### SHORT PROBLEM
Copy out the listing exactly.

────────────────────

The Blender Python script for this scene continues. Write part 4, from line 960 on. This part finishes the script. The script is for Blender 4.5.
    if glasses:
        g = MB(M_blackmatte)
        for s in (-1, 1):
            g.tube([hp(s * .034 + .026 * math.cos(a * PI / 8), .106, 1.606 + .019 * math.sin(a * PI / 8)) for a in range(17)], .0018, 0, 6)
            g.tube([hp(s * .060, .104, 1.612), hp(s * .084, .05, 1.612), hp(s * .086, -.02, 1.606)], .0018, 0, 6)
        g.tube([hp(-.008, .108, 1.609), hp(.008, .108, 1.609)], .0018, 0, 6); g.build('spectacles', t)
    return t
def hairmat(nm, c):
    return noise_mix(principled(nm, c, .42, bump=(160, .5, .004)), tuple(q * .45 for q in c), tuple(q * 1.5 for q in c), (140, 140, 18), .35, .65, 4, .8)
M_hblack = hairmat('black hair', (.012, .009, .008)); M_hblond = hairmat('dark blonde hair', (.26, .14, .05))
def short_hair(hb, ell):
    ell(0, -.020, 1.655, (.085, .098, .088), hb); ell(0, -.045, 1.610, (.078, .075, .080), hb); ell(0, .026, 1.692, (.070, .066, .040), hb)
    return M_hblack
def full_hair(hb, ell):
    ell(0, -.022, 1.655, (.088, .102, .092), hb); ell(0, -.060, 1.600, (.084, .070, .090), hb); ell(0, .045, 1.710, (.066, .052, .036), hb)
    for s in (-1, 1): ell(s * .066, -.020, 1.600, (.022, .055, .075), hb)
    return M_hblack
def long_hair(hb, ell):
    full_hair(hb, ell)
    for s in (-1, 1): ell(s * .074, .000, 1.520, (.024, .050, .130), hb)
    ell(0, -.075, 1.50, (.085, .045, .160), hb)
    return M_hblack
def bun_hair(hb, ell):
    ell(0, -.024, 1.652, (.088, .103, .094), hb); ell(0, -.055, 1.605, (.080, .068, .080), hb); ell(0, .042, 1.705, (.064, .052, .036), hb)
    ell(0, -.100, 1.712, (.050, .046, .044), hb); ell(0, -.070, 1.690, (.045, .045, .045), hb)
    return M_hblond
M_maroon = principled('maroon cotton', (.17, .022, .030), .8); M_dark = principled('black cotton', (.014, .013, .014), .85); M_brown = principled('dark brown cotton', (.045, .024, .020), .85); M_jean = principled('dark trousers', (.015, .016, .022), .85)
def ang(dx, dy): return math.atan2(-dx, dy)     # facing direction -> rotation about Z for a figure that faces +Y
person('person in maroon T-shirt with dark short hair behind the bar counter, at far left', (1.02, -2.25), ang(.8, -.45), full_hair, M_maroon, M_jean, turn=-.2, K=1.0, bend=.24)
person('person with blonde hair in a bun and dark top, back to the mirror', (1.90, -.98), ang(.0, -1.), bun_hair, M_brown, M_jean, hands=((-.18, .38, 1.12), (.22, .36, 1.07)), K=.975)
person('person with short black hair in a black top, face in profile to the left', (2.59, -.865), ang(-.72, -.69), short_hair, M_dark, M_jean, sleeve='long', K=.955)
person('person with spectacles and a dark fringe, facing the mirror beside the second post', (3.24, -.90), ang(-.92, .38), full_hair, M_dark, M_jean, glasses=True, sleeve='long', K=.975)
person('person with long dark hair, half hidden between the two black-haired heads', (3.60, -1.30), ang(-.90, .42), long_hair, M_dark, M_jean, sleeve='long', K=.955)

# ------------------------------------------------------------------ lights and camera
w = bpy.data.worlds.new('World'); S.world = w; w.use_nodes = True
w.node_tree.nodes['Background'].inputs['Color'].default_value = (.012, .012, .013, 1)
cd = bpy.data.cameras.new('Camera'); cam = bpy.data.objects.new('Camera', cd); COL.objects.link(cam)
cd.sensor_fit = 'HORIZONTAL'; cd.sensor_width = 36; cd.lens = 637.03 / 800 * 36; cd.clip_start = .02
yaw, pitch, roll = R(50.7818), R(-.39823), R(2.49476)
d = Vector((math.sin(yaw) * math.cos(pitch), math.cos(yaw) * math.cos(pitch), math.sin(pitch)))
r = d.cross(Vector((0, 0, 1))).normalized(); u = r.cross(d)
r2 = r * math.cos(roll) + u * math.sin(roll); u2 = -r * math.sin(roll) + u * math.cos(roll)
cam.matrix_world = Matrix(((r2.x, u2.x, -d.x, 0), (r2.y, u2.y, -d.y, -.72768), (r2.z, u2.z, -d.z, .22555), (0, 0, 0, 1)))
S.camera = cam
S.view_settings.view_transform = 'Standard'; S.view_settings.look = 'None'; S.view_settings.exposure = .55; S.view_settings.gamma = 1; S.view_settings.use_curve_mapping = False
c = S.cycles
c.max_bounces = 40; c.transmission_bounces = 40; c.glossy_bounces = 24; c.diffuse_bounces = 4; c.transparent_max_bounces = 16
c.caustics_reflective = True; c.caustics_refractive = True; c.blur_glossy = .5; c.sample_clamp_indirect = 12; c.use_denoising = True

────────────────────

### OUTPUT OF THE EXERCISE
The Blender Python script for this scene continues. Write part 4, from line 960 on. This part finishes the script. The script is for Blender 4.5.
    if glasses:
        g = MB(M_blackmatte)
        for s in (-1, 1):
            g.tube([hp(s * .034 + .026 * math.cos(a * PI / 8), .106, 1.606 + .019 * math.sin(a * PI / 8)) for a in range(17)], .0018, 0, 6)
            g.tube([hp(s * .060, .104, 1.612), hp(s * .084, .05, 1.612), hp(s * .086, -.02, 1.606)], .0018, 0, 6)
        g.tube([hp(-.008, .108, 1.609), hp(.008, .108, 1.609)], .0018, 0, 6); g.build('spectacles', t)
    return t
def hairmat(nm, c):
    return noise_mix(principled(nm, c, .42, bump=(160, .5, .004)), tuple(q * .45 for q in c), tuple(q * 1.5 for q in c), (140, 140, 18), .35, .65, 4, .8)
M_hblack = hairmat('black hair', (.012, .009, .008)); M_hblond = hairmat('dark blonde hair', (.26, .14, .05))
def short_hair(hb, ell):
    ell(0, -.020, 1.655, (.085, .098, .088), hb); ell(0, -.045, 1.610, (.078, .075, .080), hb); ell(0, .026, 1.692, (.070, .066, .040), hb)
    return M_hblack
def full_hair(hb, ell):
    ell(0, -.022, 1.655, (.088, .102, .092), hb); ell(0, -.060, 1.600, (.084, .070, .090), hb); ell(0, .045, 1.710, (.066, .052, .036), hb)
    for s in (-1, 1): ell(s * .066, -.020, 1.600, (.022, .055, .075), hb)
    return M_hblack
def long_hair(hb, ell):
    full_hair(hb, ell)
    for s in (-1, 1): ell(s * .074, .000, 1.520, (.024, .050, .130), hb)
    ell(0, -.075, 1.50, (.085, .045, .160), hb)
    return M_hblack
def bun_hair(hb, ell):
    ell(0, -.024, 1.652, (.088, .103, .094), hb); ell(0, -.055, 1.605, (.080, .068, .080), hb); ell(0, .042, 1.705, (.064, .052, .036), hb)
    ell(0, -.100, 1.712, (.050, .046, .044), hb); ell(0, -.070, 1.690, (.045, .045, .045), hb)
    return M_hblond
M_maroon = principled('maroon cotton', (.17, .022, .030), .8); M_dark = principled('black cotton', (.014, .013, .014), .85); M_brown = principled('dark brown cotton', (.045, .024, .020), .85); M_jean = principled('dark trousers', (.015, .016, .022), .85)
def ang(dx, dy): return math.atan2(-dx, dy)     # facing direction -> rotation about Z for a figure that faces +Y
person('person in maroon T-shirt with dark short hair behind the bar counter, at far left', (1.02, -2.25), ang(.8, -.45), full_hair, M_maroon, M_jean, turn=-.2, K=1.0, bend=.24)
person('person with blonde hair in a bun and dark top, back to the mirror', (1.90, -.98), ang(.0, -1.), bun_hair, M_brown, M_jean, hands=((-.18, .38, 1.12), (.22, .36, 1.07)), K=.975)
person('person with short black hair in a black top, face in profile to the left', (2.59, -.865), ang(-.72, -.69), short_hair, M_dark, M_jean, sleeve='long', K=.955)
person('person with spectacles and a dark fringe, facing the mirror beside the second post', (3.24, -.90), ang(-.92, .38), full_hair, M_dark, M_jean, glasses=True, sleeve='long', K=.975)
person('person with long dark hair, half hidden between the two black-haired heads', (3.60, -1.30), ang(-.90, .42), long_hair, M_dark, M_jean, sleeve='long', K=.955)

# ------------------------------------------------------------------ lights and camera
w = bpy.data.worlds.new('World'); S.world = w; w.use_nodes = True
w.node_tree.nodes['Background'].inputs['Color'].default_value = (.012, .012, .013, 1)
cd = bpy.data.cameras.new('Camera'); cam = bpy.data.objects.new('Camera', cd); COL.objects.link(cam)
cd.sensor_fit = 'HORIZONTAL'; cd.sensor_width = 36; cd.lens = 637.03 / 800 * 36; cd.clip_start = .02
yaw, pitch, roll = R(50.7818), R(-.39823), R(2.49476)
d = Vector((math.sin(yaw) * math.cos(pitch), math.cos(yaw) * math.cos(pitch), math.sin(pitch)))
r = d.cross(Vector((0, 0, 1))).normalized(); u = r.cross(d)
r2 = r * math.cos(roll) + u * math.sin(roll); u2 = -r * math.sin(roll) + u * math.cos(roll)
cam.matrix_world = Matrix(((r2.x, u2.x, -d.x, 0), (r2.y, u2.y, -d.y, -.72768), (r2.z, u2.z, -d.z, .22555), (0, 0, 0, 1)))
S.camera = cam
S.view_settings.view_transform = 'Standard'; S.view_settings.look = 'None'; S.view_settings.exposure = .55; S.view_settings.gamma = 1; S.view_settings.use_curve_mapping = False
c = S.cycles
c.max_bounces = 40; c.transmission_bounces = 40; c.glossy_bounces = 24; c.diffuse_bounces = 4; c.transparent_max_bounces = 16
c.caustics_reflective = True; c.caustics_refractive = True; c.blur_glossy = .5; c.sample_clamp_indirect = 12; c.use_denoising = True